[EDITOR'S NOTE: This case is unpublished as indicated by the issuing court.] FINDINGS OF FACT CONCLUSIONS OF LAW Findings of Fact:
1. On or about January 8, 1998 the plaintiff and defendant entered into a written Purchase Sale Agreement for the plaintiff to purchase property from the defendant for $500,000.
2. The plaintiff made a deposit in the amount of $50,000.
3. The contract between the parties provided as follows:
"Six. The buyer . . . may . . . enter upon the premises for the purpose of making such surveys, measurements, inspections and engineering studies and other tests and actions which the buyer may reasonable desire to determine the suitability of the premises for purchase. . . .
Seven. Termination right. If the buyer's Env. investigation reveals a material adverse change in the condition of the premises from that set forth in the report, or, if as a result of the investigations, the buyer in good faith determines that there are any material violations of any code, statute, or regulation applicable to the premises ("violations"), or there exists a material encroachment CT Page 4117 revealed by the then current survey of the premises not capable of affirmative title insurance, or if the state of the title is other than is as disclosed in the title policy attached as Schedule E ("defect"). . . . [the seller may either cure or return the deposit].
4. The plaintiff performed an investigation of the property and determined that a substantial portion of the property was wetlands and was not capable of being developed without additional permits.
5. On or about February 13, 1998, the plaintiff gave written notice to the defendant of its investigation and of the alleged deficiencies. The plaintiff requested the defendant to indicate its intention to cure or not cure the deficiencies.
6. On or about February 22, 1998, the defendant responded that it had no duty to indicate an intention to cure or not cure and that it did not regard the wetlands as a deficiency under the contract.
7. Relying upon the paragraph Six and Seven of the contract, the plaintiff demanded the return of its $50,000 deposit.

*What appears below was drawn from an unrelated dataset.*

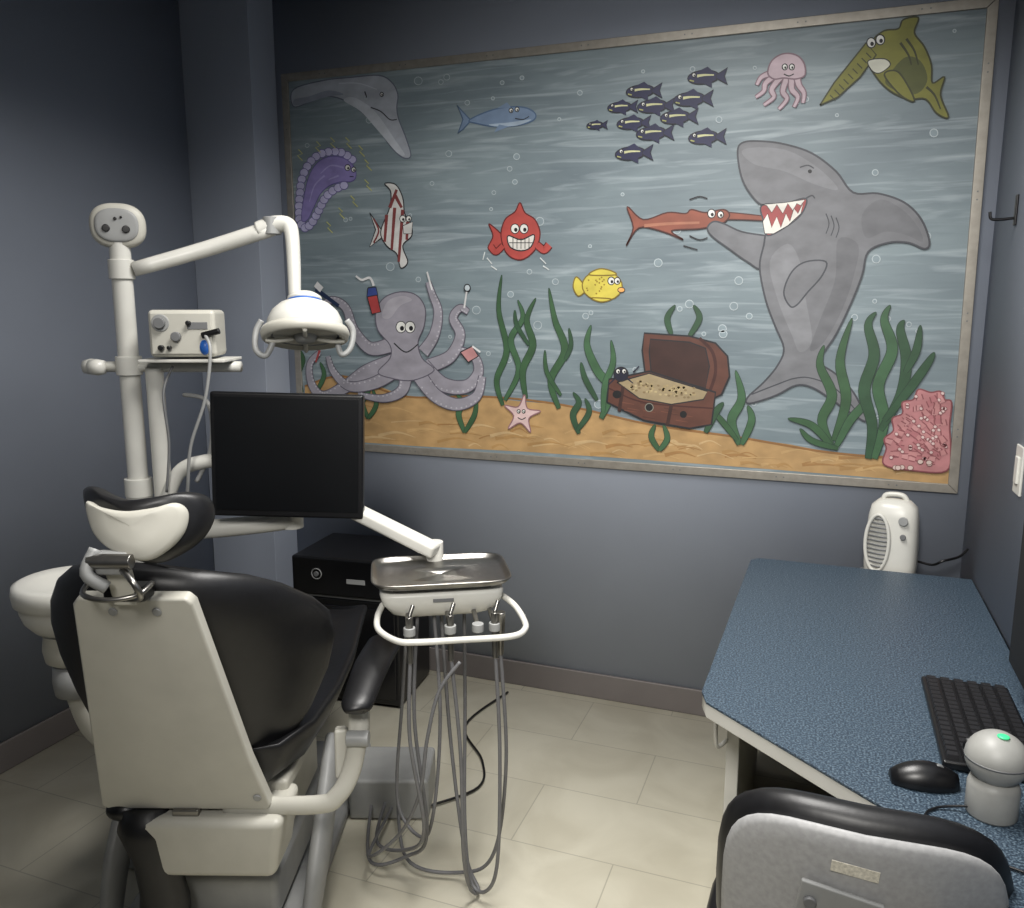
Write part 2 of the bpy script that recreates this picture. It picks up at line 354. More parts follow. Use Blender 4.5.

8. The defendant refused and has continued to refuse to return the deposit.
9. The defendant had previously returned a deposit to a different buyer pursuant to a different Purchase Sales Agreement because of the existence of the significant wetlands on the property.
10. The defendant knew that the property contained wetlands and did not disclose this fact to the plaintiff.
Conclusions of Law:
1. The facts discovered by the plaintiff did not entitle the plaintiff to terminate the contract for any of the reasons set forth in Paragraph Seven of the agreement between the parties.
2. Benefits to the seller that are attributable to a rising market pursuant to a breach rightfully accrued to the seller.Beckley v. Bunson, 22 Conn. 299 (1853). CT Page 4118
3. The purchaser, despite his default, is free to prove that the contract, or any part thereof, was the product of fraud or mistake or unconscionably. Hamm v. Taylor, 180 Conn. 419 (1980).
4. A liquidated damage clause allowing the seller to retain 10% of the contract price or earnest money is presumptively a reasonable allocation of risk associated with default. Wilkinsonv. Birnabum, 278 A.2d 829, 831 (DEL 1971).
5. While the defaulting plaintiff should be afforded the opportunity to prove that the forfeited deposit amount is unreasonable the burden is on the plaintiff to so prove. Vines v.Orchard Hills Inc., 181 Conn. 501 (1980).
6. Approximately one year elapsed between the plaintiff's breach of the sales agreement and the defendant's completion of a subsequent sale.
Conclusion:
The court concludes that the plaintiff had no right to terminate the contract and reclaim its deposit because of the wetlands discovered on the property. The plaintiff has failed to prove that the seller's retention of the deposit was unreasonable. In view of these findings, the defendant's retention of the deposit was reasonable. The court finds that the 10% was an appropriate liquidated damage provision and not a penalty.
Judgment is entered for the defendant on all counts.